Sind die Westbalkanländer tatsächlich bald EU-reif?

Wir haben von früheren Beitrittsrunden gelernt. Mit Österreich wurde zwei Jahre verhandelt, mit Kroatien acht Jahre. Die EU hat vor und während der Verhandlungen die größte Hebelwirkung. Es braucht nicht nur Gesetze, sondern sie müssen auch gelebt werden, wie es den europäischen Standards entspricht, beispielsweise im Kampf gegen Korruption. In allen post-kommunistischen Ländern waren die Polizeikräfte sehr stark, aber der Justizapparat schwach. Das muss man korrigieren, damit die Menschen Vertrauen in die Justiz fassen. Unser Schwerpunkt ist die Unabhängigkeit der Gerichte erster und zweiter Instanz, denn das betrifft massiv die Lebenswirklichkeit der Bürger.

Fragen Sie sich angesichts der Probleme in einigen EU-Ländern nicht, ob sich die Entwicklung nach dem Beitritt wieder umkehren kann?

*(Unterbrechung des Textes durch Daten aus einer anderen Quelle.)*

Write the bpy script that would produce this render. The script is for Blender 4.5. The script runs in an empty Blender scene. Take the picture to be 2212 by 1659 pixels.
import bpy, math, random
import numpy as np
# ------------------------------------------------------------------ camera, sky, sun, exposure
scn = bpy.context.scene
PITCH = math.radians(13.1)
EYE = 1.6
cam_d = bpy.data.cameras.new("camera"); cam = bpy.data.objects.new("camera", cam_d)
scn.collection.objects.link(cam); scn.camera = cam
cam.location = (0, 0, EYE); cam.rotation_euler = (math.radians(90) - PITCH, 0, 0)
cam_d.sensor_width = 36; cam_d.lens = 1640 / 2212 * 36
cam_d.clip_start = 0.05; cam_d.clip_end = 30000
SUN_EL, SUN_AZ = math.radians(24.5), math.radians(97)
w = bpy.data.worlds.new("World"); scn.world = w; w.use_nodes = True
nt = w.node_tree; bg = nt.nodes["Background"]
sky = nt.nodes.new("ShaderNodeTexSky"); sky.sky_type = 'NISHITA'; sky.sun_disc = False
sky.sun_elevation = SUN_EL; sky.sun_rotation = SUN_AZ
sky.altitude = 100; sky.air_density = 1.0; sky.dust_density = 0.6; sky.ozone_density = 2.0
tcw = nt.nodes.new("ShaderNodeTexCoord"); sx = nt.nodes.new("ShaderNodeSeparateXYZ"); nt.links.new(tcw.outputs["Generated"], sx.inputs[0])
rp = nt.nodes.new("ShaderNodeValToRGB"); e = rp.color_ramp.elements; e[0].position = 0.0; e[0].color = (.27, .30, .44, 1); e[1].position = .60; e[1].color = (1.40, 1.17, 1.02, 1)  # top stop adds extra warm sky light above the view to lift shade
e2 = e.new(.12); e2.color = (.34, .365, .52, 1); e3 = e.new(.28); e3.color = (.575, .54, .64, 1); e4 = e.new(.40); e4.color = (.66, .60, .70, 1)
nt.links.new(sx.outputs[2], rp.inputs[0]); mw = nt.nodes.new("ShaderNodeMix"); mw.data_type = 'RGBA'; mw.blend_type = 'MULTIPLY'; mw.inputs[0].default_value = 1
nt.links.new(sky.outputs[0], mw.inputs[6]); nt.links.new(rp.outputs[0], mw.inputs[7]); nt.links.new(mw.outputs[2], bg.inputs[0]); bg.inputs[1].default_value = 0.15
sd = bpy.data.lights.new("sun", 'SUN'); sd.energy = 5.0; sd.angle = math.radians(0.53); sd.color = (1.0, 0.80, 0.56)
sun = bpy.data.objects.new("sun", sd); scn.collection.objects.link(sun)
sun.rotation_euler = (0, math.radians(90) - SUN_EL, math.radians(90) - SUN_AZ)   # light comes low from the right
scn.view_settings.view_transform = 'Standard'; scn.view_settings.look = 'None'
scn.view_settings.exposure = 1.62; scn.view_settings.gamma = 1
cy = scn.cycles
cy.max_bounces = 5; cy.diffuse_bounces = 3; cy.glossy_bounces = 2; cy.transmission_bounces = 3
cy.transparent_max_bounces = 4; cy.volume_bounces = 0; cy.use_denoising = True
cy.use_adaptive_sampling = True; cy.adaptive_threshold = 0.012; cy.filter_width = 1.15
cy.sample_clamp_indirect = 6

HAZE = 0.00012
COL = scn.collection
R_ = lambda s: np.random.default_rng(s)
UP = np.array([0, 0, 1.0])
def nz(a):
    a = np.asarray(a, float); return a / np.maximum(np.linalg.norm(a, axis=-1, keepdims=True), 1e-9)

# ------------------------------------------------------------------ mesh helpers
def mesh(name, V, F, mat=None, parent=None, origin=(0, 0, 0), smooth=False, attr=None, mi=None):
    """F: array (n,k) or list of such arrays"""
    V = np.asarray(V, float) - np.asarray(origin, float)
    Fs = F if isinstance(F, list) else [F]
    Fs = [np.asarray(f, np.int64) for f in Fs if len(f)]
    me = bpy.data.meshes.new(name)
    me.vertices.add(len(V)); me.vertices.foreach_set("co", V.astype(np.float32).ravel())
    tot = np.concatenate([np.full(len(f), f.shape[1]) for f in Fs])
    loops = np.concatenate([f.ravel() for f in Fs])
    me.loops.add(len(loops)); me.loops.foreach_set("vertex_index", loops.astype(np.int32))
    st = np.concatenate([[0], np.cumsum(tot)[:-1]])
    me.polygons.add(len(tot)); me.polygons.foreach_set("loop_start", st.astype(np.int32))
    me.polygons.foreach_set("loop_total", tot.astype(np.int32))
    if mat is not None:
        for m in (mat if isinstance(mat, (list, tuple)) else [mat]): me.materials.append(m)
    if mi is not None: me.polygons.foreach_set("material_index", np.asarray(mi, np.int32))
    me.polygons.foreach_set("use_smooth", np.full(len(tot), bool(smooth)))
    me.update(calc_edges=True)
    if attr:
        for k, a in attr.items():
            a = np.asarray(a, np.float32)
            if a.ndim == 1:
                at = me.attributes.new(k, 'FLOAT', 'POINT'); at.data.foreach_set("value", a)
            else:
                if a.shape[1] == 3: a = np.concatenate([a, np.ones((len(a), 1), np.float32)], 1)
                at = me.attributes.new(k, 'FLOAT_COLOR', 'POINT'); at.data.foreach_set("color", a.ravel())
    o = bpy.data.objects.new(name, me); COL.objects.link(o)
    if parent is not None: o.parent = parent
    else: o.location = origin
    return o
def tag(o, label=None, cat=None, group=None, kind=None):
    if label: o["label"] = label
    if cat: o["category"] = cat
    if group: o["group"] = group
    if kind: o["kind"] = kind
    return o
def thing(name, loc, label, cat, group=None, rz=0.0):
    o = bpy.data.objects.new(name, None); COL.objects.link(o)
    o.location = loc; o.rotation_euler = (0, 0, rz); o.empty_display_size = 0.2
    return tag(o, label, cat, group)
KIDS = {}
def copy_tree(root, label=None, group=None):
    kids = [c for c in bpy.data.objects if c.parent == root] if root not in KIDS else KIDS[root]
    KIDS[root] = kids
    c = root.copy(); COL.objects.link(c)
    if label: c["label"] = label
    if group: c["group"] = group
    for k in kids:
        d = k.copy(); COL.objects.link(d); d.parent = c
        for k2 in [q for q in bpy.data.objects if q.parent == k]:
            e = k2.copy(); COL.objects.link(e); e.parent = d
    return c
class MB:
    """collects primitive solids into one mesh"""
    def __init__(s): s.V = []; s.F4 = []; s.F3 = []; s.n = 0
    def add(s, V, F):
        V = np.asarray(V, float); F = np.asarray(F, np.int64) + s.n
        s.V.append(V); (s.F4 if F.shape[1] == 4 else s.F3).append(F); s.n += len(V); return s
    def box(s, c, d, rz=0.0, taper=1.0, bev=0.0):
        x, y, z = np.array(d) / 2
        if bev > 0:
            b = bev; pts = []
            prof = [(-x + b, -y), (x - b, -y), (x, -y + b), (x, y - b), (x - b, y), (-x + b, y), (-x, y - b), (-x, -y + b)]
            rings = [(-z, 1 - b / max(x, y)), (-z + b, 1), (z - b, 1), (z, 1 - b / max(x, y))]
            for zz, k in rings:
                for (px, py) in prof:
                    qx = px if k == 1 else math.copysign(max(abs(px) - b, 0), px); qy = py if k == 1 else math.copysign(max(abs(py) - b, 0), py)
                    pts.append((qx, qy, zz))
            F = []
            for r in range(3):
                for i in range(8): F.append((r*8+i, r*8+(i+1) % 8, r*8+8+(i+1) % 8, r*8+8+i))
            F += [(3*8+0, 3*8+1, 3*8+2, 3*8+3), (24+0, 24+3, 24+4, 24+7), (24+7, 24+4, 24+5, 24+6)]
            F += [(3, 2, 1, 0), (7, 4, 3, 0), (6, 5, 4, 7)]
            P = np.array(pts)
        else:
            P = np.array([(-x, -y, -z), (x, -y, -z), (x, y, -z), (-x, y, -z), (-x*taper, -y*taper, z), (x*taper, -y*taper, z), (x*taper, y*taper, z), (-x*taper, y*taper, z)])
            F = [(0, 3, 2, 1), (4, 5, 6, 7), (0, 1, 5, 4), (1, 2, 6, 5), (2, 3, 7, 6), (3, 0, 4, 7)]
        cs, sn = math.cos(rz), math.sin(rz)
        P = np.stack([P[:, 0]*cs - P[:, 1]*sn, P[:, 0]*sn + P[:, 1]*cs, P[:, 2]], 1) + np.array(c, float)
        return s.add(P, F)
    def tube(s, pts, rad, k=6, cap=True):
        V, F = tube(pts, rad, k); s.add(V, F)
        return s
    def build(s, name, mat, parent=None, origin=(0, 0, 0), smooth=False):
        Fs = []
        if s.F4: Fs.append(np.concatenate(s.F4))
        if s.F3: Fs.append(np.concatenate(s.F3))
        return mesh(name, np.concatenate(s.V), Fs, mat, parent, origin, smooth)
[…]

Aus dieser Erfahrung haben wir Schlüsse gezogen und Vorkehrungen getroffen. Mit Serbien haben wir erstmals die Verhandlungen mit den Rechtsstaatlichkeits-Kapiteln begonnen und werden sie auch damit abschließen. Dieser Ansatz gilt für alle Erweiterungsländer. Wenn es während des Prozesses zu Rückschritten kommt, können wir die Verhandlungen aussetzen.